Use vgdisplay to display information about volume groups. To list information about all volume groups, use the command without arguments. To list information about a specific volume group, pass that VG name to the command.

vgdisplay fields meaning linux
  1. VG Name is the name of the volume group.
  2. VG Size is the total size of the storage pool available for logical volume allocation.
  3. Total PE is the total size expressed in PE units.
  4. Free PE/Size shows how much space is free in the VG for allocating to new LVs or to extend existing LVs.

Logical Volumes

Use lvdisplay to display information about logical volumes. If you provide no argument to the command, it displays information about all LVs; if you provide an LV device name as an argument, the command displays information about that specific device.

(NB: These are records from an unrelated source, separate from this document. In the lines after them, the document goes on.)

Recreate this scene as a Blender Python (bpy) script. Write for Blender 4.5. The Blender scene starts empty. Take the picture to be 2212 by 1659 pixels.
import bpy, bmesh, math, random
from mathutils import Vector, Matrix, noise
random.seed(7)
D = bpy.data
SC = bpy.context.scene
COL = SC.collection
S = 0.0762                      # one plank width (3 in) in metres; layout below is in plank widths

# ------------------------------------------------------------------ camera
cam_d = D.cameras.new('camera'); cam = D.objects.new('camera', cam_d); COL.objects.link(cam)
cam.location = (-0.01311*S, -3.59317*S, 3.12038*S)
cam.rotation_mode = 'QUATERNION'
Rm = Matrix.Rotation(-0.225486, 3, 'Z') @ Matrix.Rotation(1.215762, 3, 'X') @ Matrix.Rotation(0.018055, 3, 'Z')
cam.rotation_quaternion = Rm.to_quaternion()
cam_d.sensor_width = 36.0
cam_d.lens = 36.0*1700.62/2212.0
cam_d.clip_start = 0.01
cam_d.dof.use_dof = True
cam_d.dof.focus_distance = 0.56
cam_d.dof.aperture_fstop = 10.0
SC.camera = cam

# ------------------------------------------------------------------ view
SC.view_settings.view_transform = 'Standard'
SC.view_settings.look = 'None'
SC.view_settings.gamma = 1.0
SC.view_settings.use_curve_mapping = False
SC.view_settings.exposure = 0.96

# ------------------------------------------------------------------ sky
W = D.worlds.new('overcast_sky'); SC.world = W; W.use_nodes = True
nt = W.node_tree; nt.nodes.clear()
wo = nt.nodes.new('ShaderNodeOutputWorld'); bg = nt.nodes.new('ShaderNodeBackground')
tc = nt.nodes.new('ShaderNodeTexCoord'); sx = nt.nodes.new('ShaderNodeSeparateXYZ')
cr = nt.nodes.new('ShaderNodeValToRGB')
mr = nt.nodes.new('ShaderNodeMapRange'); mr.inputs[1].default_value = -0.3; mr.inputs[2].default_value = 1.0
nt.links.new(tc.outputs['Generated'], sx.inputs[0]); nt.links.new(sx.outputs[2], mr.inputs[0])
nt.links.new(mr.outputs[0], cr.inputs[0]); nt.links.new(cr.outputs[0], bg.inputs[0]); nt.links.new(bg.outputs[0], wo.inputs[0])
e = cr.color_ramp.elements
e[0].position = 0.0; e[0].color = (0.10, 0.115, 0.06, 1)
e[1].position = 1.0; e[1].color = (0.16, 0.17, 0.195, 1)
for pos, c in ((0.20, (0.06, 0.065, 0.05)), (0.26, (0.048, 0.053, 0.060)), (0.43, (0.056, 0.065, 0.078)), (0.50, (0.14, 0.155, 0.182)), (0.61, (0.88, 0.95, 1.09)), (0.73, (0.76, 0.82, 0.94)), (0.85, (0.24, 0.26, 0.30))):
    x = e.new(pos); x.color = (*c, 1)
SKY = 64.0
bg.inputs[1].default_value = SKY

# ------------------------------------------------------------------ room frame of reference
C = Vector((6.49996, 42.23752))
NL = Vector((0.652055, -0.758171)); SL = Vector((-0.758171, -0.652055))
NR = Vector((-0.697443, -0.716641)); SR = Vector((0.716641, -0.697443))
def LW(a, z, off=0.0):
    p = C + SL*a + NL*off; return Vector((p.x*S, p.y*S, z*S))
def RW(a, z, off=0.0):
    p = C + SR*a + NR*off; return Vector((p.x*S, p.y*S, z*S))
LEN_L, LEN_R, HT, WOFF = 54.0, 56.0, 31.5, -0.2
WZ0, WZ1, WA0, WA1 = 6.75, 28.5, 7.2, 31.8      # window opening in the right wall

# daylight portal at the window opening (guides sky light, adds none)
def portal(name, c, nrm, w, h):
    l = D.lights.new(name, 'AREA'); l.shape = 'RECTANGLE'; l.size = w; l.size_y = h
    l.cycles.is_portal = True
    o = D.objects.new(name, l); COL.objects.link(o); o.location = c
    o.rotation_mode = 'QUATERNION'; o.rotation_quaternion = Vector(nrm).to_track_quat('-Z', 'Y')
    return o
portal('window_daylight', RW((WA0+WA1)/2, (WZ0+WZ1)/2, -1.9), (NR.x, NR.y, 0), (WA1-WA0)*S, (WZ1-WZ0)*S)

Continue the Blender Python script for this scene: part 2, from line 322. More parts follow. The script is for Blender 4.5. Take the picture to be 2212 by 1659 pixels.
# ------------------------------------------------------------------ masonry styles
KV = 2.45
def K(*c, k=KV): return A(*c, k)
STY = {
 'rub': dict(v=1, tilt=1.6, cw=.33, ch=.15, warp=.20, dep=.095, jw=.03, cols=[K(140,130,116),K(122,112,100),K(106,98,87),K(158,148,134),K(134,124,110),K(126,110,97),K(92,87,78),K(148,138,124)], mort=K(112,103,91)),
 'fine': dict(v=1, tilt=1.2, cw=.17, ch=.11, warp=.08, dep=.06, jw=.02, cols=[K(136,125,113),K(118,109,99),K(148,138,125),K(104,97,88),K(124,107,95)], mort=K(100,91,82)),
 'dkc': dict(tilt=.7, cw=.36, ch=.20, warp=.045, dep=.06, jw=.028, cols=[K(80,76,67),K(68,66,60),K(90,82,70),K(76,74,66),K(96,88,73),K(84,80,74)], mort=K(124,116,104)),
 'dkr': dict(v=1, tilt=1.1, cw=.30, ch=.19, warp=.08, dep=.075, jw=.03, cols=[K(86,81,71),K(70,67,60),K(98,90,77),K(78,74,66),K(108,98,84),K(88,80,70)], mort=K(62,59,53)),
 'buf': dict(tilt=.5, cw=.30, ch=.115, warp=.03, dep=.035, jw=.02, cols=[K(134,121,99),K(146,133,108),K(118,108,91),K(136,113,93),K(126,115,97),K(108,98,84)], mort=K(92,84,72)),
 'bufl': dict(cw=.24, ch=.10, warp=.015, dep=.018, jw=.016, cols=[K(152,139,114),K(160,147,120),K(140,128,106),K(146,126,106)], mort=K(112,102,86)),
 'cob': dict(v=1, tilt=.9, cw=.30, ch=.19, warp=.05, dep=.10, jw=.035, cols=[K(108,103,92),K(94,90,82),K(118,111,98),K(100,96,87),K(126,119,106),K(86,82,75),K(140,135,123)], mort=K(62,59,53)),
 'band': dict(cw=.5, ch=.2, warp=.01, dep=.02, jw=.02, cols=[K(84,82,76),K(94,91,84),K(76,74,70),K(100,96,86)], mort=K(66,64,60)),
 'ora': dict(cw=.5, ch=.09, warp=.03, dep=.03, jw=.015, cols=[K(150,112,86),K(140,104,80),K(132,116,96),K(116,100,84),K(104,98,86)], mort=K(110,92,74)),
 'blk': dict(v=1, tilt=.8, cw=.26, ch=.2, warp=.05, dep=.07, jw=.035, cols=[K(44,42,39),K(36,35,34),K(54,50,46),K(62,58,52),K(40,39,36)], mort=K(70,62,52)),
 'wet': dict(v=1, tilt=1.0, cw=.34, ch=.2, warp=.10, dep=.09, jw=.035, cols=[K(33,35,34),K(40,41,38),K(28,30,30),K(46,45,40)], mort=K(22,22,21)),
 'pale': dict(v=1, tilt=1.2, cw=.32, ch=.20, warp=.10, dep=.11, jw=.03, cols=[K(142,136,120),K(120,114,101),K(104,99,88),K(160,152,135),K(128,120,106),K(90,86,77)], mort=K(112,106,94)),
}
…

lvdisplay fields meaning linux
  1. LV Path shows the device name of the logical volume. Some tools may report the device name as /dev/mapper/vgname-lvname; both represent the same LV.
  2. VG Name shows the volume group that the LV is allocated from.
  3. LV Size shows the total size of the LV. Use file-system tools to determine the free space and used space for storage of data.
  4. Current LE shows the number of logical extents used by this LV. An LE usually maps to a physical extent in the VG, and therefore the physical volume.